____ Collected data

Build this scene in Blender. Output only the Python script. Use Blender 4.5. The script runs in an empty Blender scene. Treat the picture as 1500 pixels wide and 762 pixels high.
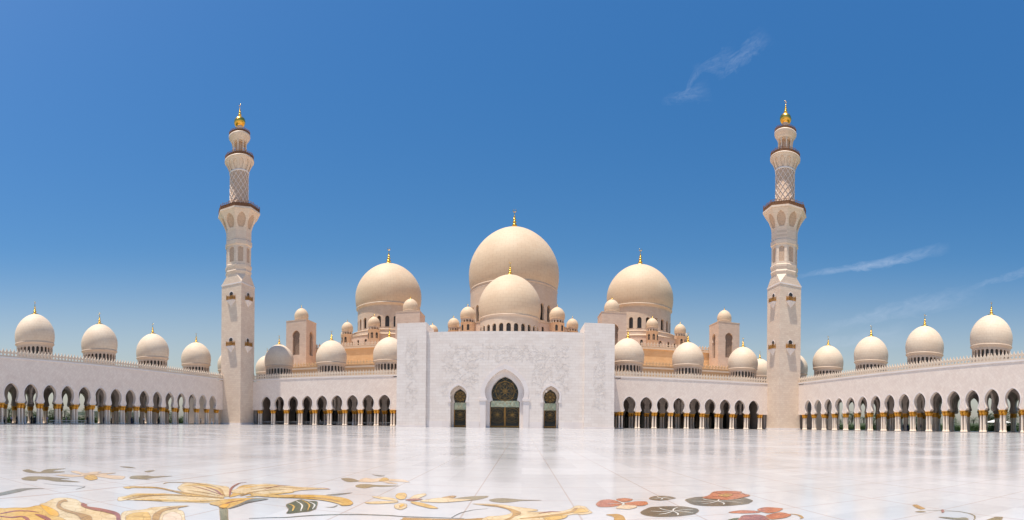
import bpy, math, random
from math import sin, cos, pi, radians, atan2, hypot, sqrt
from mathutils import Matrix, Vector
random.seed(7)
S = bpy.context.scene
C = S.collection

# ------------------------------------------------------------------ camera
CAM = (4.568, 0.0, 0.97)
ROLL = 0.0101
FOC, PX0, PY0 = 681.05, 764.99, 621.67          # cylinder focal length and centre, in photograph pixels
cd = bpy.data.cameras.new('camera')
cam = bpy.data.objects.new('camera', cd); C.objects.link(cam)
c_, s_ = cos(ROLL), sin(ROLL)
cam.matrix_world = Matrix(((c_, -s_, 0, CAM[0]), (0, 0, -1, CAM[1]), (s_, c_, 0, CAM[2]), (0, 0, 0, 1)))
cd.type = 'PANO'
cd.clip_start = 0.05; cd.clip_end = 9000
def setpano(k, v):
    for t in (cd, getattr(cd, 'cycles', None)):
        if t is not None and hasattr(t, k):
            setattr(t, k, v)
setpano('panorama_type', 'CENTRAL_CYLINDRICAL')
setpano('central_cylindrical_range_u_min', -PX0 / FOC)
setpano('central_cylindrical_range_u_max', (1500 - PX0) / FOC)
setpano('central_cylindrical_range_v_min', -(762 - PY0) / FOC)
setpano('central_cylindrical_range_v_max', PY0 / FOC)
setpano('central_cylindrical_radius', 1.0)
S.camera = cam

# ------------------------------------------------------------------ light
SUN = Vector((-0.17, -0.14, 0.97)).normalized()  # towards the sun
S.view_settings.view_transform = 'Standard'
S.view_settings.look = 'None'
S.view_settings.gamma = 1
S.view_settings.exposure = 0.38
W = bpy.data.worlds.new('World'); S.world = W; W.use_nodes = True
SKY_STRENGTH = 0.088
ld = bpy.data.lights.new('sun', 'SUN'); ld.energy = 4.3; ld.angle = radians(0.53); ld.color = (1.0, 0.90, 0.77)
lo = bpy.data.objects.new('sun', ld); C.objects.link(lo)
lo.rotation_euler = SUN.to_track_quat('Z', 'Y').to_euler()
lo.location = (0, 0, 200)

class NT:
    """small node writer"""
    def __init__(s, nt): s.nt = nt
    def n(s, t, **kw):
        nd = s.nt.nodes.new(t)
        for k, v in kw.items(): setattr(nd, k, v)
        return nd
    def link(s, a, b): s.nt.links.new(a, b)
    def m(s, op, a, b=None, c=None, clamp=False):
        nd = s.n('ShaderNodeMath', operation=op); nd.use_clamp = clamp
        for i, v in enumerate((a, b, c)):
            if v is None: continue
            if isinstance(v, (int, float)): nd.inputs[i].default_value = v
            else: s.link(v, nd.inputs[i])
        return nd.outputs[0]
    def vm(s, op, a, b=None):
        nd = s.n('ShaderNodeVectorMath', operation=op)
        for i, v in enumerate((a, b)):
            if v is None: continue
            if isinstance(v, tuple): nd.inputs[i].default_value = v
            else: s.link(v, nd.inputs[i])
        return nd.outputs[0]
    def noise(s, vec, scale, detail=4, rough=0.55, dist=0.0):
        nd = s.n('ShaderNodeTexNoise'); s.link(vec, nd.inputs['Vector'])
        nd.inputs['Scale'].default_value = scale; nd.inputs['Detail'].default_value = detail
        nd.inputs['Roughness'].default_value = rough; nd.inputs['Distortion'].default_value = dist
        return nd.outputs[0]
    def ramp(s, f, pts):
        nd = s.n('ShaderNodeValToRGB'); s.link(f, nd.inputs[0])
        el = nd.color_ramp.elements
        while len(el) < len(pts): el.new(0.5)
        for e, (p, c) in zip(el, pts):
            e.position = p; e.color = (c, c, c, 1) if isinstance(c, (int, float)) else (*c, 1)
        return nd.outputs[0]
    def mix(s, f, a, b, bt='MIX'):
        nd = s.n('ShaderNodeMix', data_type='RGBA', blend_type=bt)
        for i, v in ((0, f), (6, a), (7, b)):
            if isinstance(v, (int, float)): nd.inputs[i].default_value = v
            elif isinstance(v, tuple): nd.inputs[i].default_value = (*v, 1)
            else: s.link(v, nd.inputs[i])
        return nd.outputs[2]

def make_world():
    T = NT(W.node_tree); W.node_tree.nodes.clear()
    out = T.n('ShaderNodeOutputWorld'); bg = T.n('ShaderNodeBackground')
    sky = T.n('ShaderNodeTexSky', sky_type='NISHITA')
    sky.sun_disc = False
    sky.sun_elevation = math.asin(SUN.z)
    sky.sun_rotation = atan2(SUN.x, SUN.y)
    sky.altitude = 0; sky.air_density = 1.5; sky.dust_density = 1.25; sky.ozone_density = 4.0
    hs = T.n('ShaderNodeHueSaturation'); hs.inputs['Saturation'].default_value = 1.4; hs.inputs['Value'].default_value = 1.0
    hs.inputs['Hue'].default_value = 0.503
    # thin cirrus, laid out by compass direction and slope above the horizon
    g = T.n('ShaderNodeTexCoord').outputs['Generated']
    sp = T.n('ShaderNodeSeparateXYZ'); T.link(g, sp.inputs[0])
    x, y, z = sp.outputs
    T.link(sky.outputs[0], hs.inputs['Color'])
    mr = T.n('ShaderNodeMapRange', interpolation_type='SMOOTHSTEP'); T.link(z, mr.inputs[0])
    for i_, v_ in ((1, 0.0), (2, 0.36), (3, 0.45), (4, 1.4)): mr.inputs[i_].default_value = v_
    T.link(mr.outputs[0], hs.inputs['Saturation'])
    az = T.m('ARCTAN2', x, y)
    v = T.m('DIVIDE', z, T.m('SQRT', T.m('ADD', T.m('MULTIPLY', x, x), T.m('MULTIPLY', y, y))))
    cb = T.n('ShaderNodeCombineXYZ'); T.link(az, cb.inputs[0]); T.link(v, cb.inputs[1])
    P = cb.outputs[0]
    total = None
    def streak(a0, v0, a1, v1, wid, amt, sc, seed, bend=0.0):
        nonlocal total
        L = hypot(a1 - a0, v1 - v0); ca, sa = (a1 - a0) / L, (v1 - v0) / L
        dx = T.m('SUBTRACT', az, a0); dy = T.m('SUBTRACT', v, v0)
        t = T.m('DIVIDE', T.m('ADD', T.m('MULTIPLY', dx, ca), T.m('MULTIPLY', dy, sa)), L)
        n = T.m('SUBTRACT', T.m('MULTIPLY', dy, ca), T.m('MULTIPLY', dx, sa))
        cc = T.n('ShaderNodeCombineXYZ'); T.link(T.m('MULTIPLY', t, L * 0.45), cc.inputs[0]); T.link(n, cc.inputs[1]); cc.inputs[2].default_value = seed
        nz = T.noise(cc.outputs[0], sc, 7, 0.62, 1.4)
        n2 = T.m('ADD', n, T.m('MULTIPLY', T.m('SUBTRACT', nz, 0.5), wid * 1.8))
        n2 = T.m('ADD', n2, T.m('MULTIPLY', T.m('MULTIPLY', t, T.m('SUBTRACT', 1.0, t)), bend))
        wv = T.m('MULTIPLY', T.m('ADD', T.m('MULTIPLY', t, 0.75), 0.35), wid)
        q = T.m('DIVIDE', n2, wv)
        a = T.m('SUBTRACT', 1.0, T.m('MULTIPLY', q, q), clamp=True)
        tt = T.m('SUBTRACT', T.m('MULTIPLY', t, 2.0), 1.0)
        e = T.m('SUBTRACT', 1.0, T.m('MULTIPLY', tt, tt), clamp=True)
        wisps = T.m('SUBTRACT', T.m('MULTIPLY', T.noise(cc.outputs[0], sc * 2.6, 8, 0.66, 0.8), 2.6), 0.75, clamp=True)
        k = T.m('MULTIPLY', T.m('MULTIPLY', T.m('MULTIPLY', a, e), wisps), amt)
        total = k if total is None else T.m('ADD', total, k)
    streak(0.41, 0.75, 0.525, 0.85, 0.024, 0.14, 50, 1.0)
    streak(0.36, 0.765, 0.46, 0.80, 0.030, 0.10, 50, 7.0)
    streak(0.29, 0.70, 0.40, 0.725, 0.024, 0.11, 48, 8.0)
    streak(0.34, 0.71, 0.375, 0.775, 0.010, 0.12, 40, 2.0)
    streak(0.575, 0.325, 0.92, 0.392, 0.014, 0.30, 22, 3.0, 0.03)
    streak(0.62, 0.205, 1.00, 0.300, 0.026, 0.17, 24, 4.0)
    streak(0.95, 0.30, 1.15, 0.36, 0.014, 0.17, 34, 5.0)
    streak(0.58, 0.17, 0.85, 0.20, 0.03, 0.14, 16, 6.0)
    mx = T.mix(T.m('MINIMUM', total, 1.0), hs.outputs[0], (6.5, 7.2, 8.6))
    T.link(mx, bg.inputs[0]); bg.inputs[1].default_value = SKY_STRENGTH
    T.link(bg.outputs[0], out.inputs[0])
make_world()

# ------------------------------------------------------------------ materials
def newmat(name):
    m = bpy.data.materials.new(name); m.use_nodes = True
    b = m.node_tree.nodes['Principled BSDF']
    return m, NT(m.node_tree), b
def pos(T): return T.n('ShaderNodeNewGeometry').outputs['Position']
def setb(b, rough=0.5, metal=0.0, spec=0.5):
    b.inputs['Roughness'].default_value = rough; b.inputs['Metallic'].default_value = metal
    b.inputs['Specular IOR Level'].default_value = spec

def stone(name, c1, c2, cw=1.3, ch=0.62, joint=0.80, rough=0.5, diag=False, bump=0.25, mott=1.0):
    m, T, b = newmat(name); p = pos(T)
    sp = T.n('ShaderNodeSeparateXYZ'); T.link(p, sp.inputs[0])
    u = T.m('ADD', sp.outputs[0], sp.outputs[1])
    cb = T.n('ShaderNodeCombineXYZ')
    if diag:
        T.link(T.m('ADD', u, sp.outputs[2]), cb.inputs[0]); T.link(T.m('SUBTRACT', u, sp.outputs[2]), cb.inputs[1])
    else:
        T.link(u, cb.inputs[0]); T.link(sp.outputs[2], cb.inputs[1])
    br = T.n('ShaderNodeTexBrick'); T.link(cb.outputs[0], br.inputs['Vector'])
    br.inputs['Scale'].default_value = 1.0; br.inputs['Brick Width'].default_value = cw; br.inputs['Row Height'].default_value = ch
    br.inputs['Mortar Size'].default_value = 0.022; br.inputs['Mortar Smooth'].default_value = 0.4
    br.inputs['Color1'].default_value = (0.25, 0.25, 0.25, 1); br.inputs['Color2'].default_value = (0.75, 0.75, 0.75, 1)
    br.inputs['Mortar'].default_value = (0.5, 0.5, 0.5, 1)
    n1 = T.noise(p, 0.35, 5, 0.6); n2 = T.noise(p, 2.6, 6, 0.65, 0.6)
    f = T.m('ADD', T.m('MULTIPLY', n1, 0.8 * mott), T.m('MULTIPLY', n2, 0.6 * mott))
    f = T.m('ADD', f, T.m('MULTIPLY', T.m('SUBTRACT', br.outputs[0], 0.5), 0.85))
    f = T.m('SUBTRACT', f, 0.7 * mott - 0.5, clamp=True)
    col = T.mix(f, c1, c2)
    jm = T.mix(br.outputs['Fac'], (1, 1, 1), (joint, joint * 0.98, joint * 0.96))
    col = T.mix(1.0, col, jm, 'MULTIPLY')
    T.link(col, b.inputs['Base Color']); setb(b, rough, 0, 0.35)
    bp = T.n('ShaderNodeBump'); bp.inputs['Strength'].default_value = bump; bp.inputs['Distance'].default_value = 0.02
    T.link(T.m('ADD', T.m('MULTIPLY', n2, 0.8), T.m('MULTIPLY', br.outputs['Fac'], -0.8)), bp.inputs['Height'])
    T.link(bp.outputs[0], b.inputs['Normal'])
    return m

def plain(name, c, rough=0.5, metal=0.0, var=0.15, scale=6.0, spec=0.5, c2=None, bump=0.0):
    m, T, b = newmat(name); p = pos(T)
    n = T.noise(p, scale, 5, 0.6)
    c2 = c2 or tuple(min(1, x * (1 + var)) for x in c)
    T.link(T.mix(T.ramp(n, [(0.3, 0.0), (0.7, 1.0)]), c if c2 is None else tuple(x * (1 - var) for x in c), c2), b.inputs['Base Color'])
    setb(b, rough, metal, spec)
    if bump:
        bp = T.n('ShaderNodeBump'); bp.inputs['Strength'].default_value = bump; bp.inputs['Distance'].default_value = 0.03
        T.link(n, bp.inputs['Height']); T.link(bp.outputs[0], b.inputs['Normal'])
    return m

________

-- Objective --
From the first line above through the line containing "C = S.collection", copy everything exactly, without the pictures.

-- Solution --
Build this scene in Blender. Output only the Python script. Use Blender 4.5. The script runs in an empty Blender scene. Treat the picture as 1500 pixels wide and 762 pixels high.
import bpy, math, random
from math import sin, cos, pi, radians, atan2, hypot, sqrt
from mathutils import Matrix, Vector
random.seed(7)
S = bpy.context.scene
C = S.collection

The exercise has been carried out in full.